Kickstarts the module

Allows you to focus before summer so you have some guidance beforehand and allows staff to consider how viable the research topic will be

Download the form from COP2 on eStudio, fill it in and submit to drop box

The more detailed you are, the more feedback you will get

Explain what the project is. Maybe a series of questions or one broad area. If your doing it properly, start with a small scale topic and start researching as then your topic will quickly expand.

The 4 questions:

1. What research needs to be undertaken for general and specific contacts of your practise?
- the factors that sit behind your chosen subject?
- history, economic, political, social, technological informs art and design and make it what it is
- who are the key seminal figures within the subject?
- The specific history of an aspect
- Any dominant and prevailing attitudes? Any cultural specificity of the subject?

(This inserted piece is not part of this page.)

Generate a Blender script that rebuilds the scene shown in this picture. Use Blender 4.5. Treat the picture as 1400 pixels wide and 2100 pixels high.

2. What approaches will you take and what processes will be involved in you research practise?
- How will you approach the subject?
- What sorts of questions will you ask?
- What methodology will you use?

  • The way of proceeding to do something in a systematic manner
  • A defined strategy 
-Why are you choosing this approach and not others? By choosing a methodology you are cutting out a lot of other options as to approaching the topic. You need a reason for your angle.
- Researched conducted through practise 'Thinking through Doing'
- Researched processes and techniques that you can experiment with

3. Preparation and investigations you need to undertake for the creative practise to take place?
- Do you have to research into methods of research?
- Do you need to research into materials/ production of work?
- How do you improve your research skills?
- How do you maximise the effectiveness of your research?- Interviews/Surveys/Questionnaires

4. Regarding who your creativity is for?
- Who is your research project for?
- Professional contexts would your research be aimed at?
- What specific organisations could use your research and how?
- Needs to be personally and professionally relevant to yourself. 
- How would your tone of voice change if you targeted your research at a different audience?
- Does your work challenge existing knowledge in the field?